Так продолжалось до тех пор, пока я не обратил внимания на то, что полюбившаяся мне мелодия из первой части не так ярко звучит одна, без предшествующей подготовки — тревожных и беспокойных интонаций оркестра, а ее второе появление особенно волнует меня после грозного и мятежного настроения срединной части.
Я почувствовал, что это не случайность, что все здесь связано между собой какой-то мыслью автора. Какой же? Что выражает эта светлая мелодия? Какие силы противостоят ей? За ответом я обратился к Чайковскому, стал читать о нем. Это и было началом дороги, которая повела меня в загадочную страну — Симфонию. К сожалению, у «туриста» за спиной не было никакого багажа. Только одно желание — знать.
Прошло несколько лет. Серьезная музыка заняла большое место в моей жизни. Я привык к общению с ней, как привыкают ходить в театр или на выставки картин. Где-то в глубине души зрели мысли о Шестой симфонии. Стала вырисовываться «программа», которая была неотделима от моего представления о Чайковском. Очень хотелось послушать симфонию на концерте, но никак не удавалось.
И вот наконец я в Большом зале консерватории. Симфония шла во втором отделении концерта.
…Перерыв окончился, и музыканты стали занимать свои места. Быстрой походкой прошел через оркестр дирижер, стал на помост и повернулся лицом к публике.
Зал дружно аплодировал. Дирижер слегка поклонился Я сидел в пятом ряду партера и хорошо видел лицо дирижера.
Вот он повернулся к оркестру и медленно поднял руки, держа в правой палочку. Оживление среди музыкантов прекратилось, но в зале еще слышался шелест.
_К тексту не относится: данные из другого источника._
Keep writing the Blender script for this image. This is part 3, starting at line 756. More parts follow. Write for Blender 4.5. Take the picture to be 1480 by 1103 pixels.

Руки дирижера медленно опустились. Его бледное лицо было спокойно и сосредоточенно. Он еще раз поднял руки и замер. Зал понял это молчаливое требование внимания и подчинился воле дирижера.
Наступила полная тишина. Она начинала угнетать меня. Слух был напряжен до предела, и мне вдруг показалось, что я что-то слышу. Так бывает, когда видишь за стеклом окна мелкий частый дождь, который невозможно расслышать, и только чрезмерное напряжение слуха рождает иллюзию дождевого шума.
Да, наверное, эта невероятная тишина и есть начало симфонии. В ней как будто заложена глубокая сосредоточенность человека, большое волевое усилие перед нелегким разговором о том, что накопилось в душе. Еще неясно чувство, неосознанна мысль, но уже достигнут высокий нервный накал.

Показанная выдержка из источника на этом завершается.